At which point I got extremely frustrated, slammed the remote control down on the bar and said,

“You know what? Why don’t you guys figure it out yourselves. I want nothing to do with this television.”

And then do you know what happened?  The HUUUUUUGE Nets fan could not figure out how to work the remote control.  He was standing there, staring at it, pointing it up at the television, staring at it again.  It was almost as if he thought by the pure power of his mind he would be able to make the channel change.  He then got frustrated and said, exasperatedly,

“How do you work this damn thing?”

To which I replied,

“You have to actually press a button.  Just point it at the television and hit ‘guide.'”

The hockey fan then took the remote control out of the Nets “fan’s” hands and, quickly, got the game on.  The Nets fan then ordered a drink.  He then sat there, staring blankly at the television as if he had never actually watched a basketball game ever in his entire annoying life, and then he took out a book.  He started reading a book.  And then he left.  Before the game was over.  I bet he just moved to Brooklyn like, yesterday.  Asshole.
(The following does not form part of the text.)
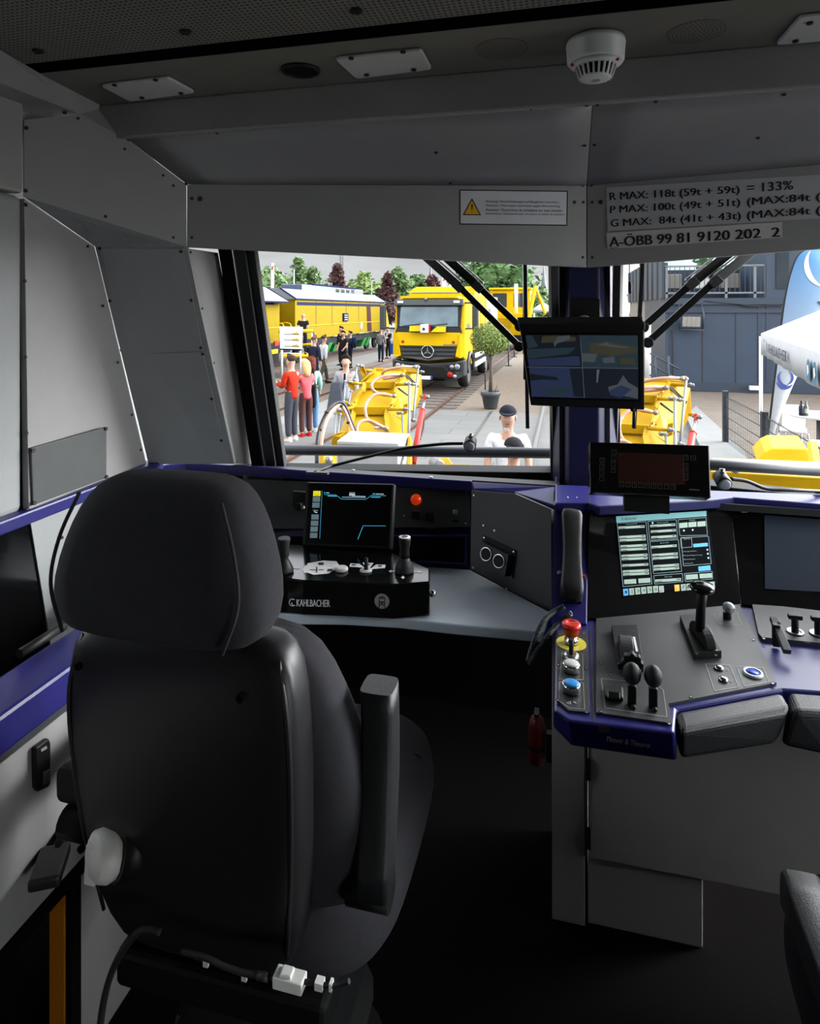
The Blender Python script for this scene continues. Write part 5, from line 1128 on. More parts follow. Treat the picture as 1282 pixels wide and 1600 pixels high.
b = MB(); b.prism([(-.72, -.19, .84), (.55, -.19, .84), (.72, -.17, .62), (.9, -.15, .45), (-.9, -.15, .45)], (0, .03, 0), black); b.build('lower_intake', bp, .02)
for sx in (-1, 1):
    b = MB(); b.prism([(sx*.66, -.215, .90), (sx*1.16, -.13, 1.0), (sx*1.14, -.14, .70), (sx*.80, -.20, .70)], (0, .08, 0), black); hd_ = b.build('headlight', tr_, .02)
    for x, r in ((.84, .07), (1.02, .10)): MB().lathe([(r, 0), (r*.95, .012), (r*.6, .03), (.001, .035)], V((sx*x, -.195 if x < .9 else -.165, .84)), (0, -1, 0), lamp, 20).build('lamp_lens', hd_)
for x, z, r, m_ in ((.78, .58, .075, red), (.94, .52, .05, lamp)): MB().lathe([(r*1.3, 0), (r*1.3, .02), (r, .02), (r*.7, .045), (.001, .05)], V((x, -.16, z)), (0, -1, 0), m_, 20).build('round_marker', tr_)
b = MB(); b.bb((-.42, -.215, .40), (.18, -.20, .52), white); b.bb((.12, -.217, .40), (.19, -.214, .52), bluebtn2); nq = Quad((-.38, -.2155, .50), (.08, -.2155, .50), (.08, -.2155, .42), (-.38, -.2155, .42)); nq.text(b, 'EX-2650', .02, .05, .96, .95, ink, .001); b.build('number_plate', tr_)
for x in (-.88, .88): MB().ball((x, -.055, 1.66), (.05, .02, .05), red).build('red_badge', tr_)
MB().bb((.55, -.06, 1.555), (1.0, -.045, 1.585), chrome).build('model_lettering_bar', tr_)
b = MB(); b.bb((-.22, -.26, 1.98), (.06, -.06, 2.26), white); b.bb((.06, -.24, 1.98), (.10, -.08, 2.26), red); b.lathe([(.05, 0), (.05, .01), (.03, .012)], V((-.10, -.262, 2.1)), (0, -1, 0), ink, 16); b.build('white_sensor_box', tr_, .01)
for a, c in ((-.62, -.24), (.22, .62)): b = MB(); b.prism([(a, -.2, 2.02), (c, -.2, 2.02), (c, -.12, 2.20), (a, -.12, 2.20)] if a < 0 else [(a-.1, -.2, 2.0), (c, -.2, 2.0), (c, -.12, 2.18), (a+.1, -.12, 2.18)], (0, .12, 0), yellow); b.build('yellow_bracket', tr_)
b = MB(); b.bb((-1.0, .05, 3.14), (1.0, .9, 3.22), yellow); b.bb((-.6, .1, 3.30), (1.05, .22, 3.345), steel); b.ball((-.1, .0, 3.12), (.06, .05, .06), steel); b.build('roof_bar', tr_, .01)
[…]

So just as an FYI, my bar has exactly 4 flat screen televisions.  One of those televisions is like 10 years old and is hued kind of greenish.  I have to climb up on the back bar to turn it on because the remote is so old that it no longer works.  For those 4 televisions, we have 2 cable boxes.  That means we can have a total of 2 channels on 4 televisions.   I tell people this all the time and they don’t seem to compute (again, a bar that sometimes plays sports, not actually a sports bar).
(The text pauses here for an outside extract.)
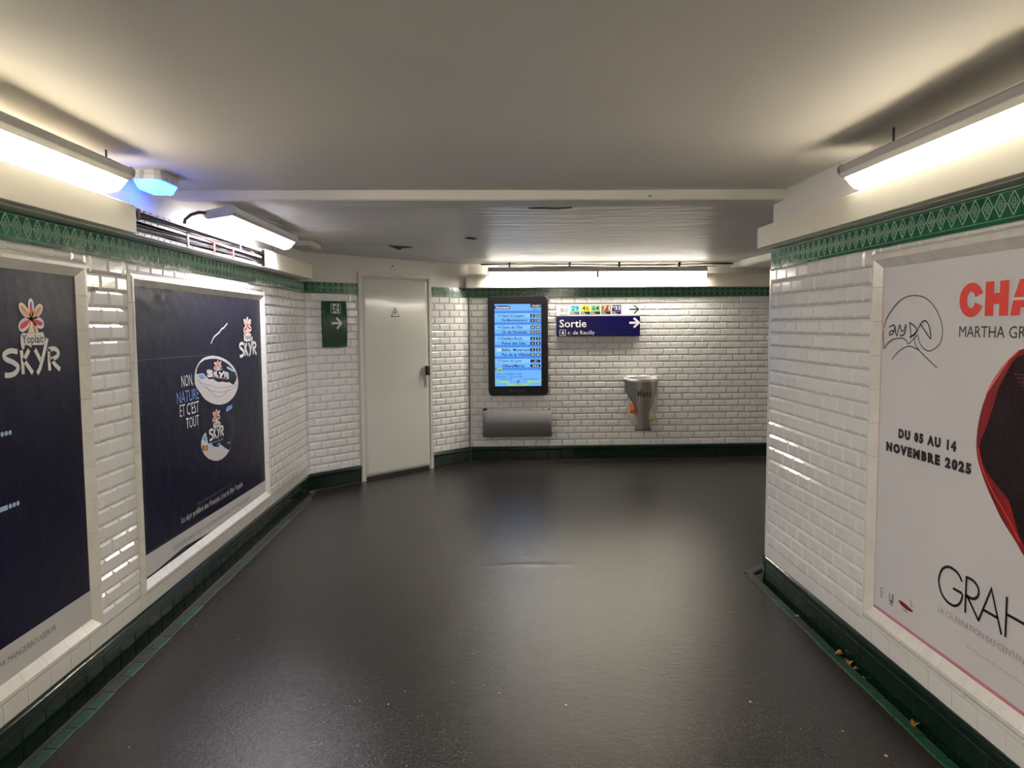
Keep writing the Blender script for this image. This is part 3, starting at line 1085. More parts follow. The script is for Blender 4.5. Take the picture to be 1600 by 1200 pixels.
text(p2, 'SAVEUR ISLANDAISE', 4.92, 1.288, 5.28, 1.296, D0 + .0009, M['print_white'], rise=-.042)
flat(tub, 'tag_picture', [[(5.26, 1.327), (5.28, 1.334), (5.40, 1.305), (5.425, 1.293), (5.41, 1.289), (5.28, 1.318)]], D0 + .0009, M['print_bluegrey'])
stroke(tub, 'grass_picture', [[(5.33, 1.297), (5.40, 1.270), (5.455, 1.240)], [(5.36, 1.275), (5.37, 1.250)], [(5.42, 1.285), (5.44, 1.262)]], .007, D0 + .0009, M['print_green'])
# tub body below
cup = flat(p2, 'cup_picture', [[(4.842, .940), (4.860, .900), (4.876, .867), (4.922, .867), (4.976, .831), (5.005, .831), (5.043, .818), (5.094, .830), (5.163, .801), (5.228, .774), (5.250, .766), (5.292, .790), (5.254, .761), (5.188, .739), (5.114, .730), (5.034, .732), (4.957, .746), (4.875, .772), (4.814, .803), (4.773, .836), (4.754, .869), (4.757, .895), (4.782, .925), (4.833, .946)]], D0, M['print_grey'])
flat(cup, 'sky_picture', [[(4.790, .922), (4.826, .936), (4.848, .898), (4.852, .882), (4.784, .908)]], D0 + .0003, M['print_blue'])
flat(cup, 'ridge_picture', [[(4.885, .862), (4.915, .872), (4.96, .832), (4.94, .832)]], D0 + .0003, M['print_bluegrey'])
flat(cup, 'ridge_picture', [[(5.02, .834), (5.07, .848), (5.10, .829)]], D0 + .0003, M['print_blue'])
for k, c in enumerate(('print_green', 'print_lime', 'print_orange', 'print_red')):
    flat(cup, 'score_box', [rect(4.775 + k * .022, .838 - k * .003, 4.797 + k * .022, .872 - k * .003)], D0 + .0004, M[c])
flat(cup, 'label_picture', [[(5.225, 1.030), (5.225, 1.052), (5.25, 1.064), (5.35, 1.068), (5.345, 1.046), (5.32, 1.038)]], D0, M['print_blue'])
stroke(cup, 'grass_picture', [[(5.257, 1.002), (5.29, .975), (5.32, .92), (5.325, .86)], [(5.345, .985), (5.345, .93), (5.325, .87), (5.30, .82)], [(5.27, .955), (5.272, .925)], [(5.32, 1.0), (5.315, .95)]], .009, D0, M['print_green'])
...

Like the other day when this guy really wanted to watch the incredibly important Rangers game which was so important that he was the only person at the bar who wanted to watch it but all the TVs had the Knicks game on which didn’t matter at all because he doesn’t care about basketball.  I wanted to be like, dude, move to Canada.**  Anyway, he got all irate that we didn’t have the Rangers game on.  My boss even went so far as to take a poll down the bar to see if there was another soul in the bar who was interested in watching hockey, there wasn’t.***  So I, again, stupidly, trying to be nice, told him we only had two boxes so we could only have two channels on.  He responded by telling me to put it on one television.  I’m like, dude! What part of I cannot put it on one television do you not understand?  You have been hit by one too many hockey pucks.  I tried to send him to a nearby bar with all the TVs in the world (some call them sports bars), but he wouldn’t have any of it.  So I ignored him.  And he left.

Anyway, if you want to watch something, all you have to do is say “Excuse me? Would you mind putting on the Strong Man contest? I like to watch dudes lift things that are so heavy that their noses bleed.” And I would say, okay, but I would be sure to put it one of the TVs that I can’t see because Strong Man contests make me want to vomit.

*I would never do this for three reasons. One, people would probably laugh me out of the place. Two, I doubt the sound would be turned on and you simply cannot watch floor without the music. And three, I think there are some pervy dudes who like to watch 14-year-old girls tumble around in leotards and that makes me feel icky.

**Actually, don’t.  I have some friends from Canada and I really like them and I think probably I would like lots of other people from there too and I would not like to punish them with your presence.  I will research islands with no inhabitants.  You can move to one of those. With a TV. To watch hockey. There are flaws here…

***I told my boss my theory about the “give an inch take a mile” variety of assholes, of which this dude definitely was an example, so he left well enough alone.